* _Task statement_: Read the listing below and copy out every line that holds "parts".

* _Provided material_:
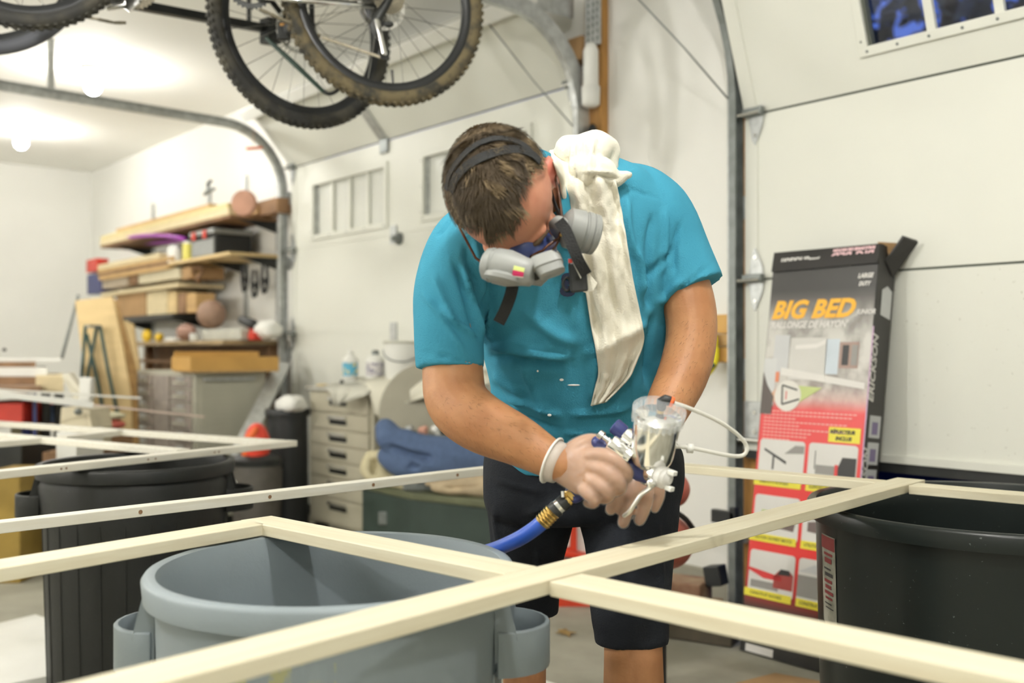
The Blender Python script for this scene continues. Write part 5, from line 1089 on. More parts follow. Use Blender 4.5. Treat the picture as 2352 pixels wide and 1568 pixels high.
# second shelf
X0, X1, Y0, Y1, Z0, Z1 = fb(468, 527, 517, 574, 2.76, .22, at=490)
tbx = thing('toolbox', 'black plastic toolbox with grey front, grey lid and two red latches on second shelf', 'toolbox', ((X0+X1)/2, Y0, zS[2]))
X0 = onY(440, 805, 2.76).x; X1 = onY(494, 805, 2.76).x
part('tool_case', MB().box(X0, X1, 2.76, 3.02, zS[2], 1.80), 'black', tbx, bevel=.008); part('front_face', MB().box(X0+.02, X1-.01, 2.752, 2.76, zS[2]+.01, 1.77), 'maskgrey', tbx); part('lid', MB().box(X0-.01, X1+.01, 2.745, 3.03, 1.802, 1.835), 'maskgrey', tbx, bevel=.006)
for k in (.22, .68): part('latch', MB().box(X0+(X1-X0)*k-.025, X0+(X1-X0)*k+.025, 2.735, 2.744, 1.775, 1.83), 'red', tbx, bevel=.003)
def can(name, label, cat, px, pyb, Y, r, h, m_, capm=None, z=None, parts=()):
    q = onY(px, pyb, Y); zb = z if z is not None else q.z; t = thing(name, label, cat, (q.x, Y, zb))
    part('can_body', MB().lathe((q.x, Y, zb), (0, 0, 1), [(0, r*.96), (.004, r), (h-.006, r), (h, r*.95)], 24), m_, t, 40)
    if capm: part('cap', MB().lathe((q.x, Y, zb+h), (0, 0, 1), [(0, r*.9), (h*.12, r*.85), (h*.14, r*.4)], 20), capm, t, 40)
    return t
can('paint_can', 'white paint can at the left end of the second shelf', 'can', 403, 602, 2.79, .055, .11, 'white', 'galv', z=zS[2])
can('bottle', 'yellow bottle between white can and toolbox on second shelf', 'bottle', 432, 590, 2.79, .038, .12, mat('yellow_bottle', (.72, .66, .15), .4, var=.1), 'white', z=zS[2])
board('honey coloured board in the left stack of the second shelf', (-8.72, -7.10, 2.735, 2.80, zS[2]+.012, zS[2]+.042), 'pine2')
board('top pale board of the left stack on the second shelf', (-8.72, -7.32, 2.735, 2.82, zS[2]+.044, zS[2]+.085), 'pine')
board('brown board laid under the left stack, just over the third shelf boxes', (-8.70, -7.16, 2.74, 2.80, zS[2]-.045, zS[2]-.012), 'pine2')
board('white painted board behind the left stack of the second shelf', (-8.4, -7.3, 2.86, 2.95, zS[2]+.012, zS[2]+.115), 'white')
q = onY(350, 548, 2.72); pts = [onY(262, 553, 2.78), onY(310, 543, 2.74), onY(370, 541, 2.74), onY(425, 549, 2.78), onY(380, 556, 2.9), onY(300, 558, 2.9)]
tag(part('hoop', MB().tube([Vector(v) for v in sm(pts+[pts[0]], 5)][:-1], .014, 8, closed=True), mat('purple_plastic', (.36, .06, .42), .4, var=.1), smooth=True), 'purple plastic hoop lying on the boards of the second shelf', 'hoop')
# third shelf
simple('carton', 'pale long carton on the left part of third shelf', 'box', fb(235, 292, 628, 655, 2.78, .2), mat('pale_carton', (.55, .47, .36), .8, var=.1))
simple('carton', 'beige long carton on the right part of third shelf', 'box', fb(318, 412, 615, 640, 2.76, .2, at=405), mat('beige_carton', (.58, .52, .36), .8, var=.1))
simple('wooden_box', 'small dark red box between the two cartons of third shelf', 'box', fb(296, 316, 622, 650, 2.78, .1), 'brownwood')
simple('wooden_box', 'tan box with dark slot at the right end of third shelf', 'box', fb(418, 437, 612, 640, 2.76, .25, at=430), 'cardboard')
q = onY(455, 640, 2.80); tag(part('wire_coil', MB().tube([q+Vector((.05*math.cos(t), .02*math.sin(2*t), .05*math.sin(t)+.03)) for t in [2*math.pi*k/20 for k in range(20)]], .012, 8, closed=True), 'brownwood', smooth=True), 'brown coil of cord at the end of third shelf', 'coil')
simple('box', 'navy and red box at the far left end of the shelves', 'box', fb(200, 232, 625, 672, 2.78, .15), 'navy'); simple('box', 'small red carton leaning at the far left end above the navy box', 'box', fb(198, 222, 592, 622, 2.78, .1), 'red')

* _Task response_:
The Blender Python script for this scene continues. Write part 5, from line 1089 on. More parts follow. Use Blender 4.5. Treat the picture as 2352 pixels wide and 1568 pixels high.
def can(name, label, cat, px, pyb, Y, r, h, m_, capm=None, z=None, parts=()):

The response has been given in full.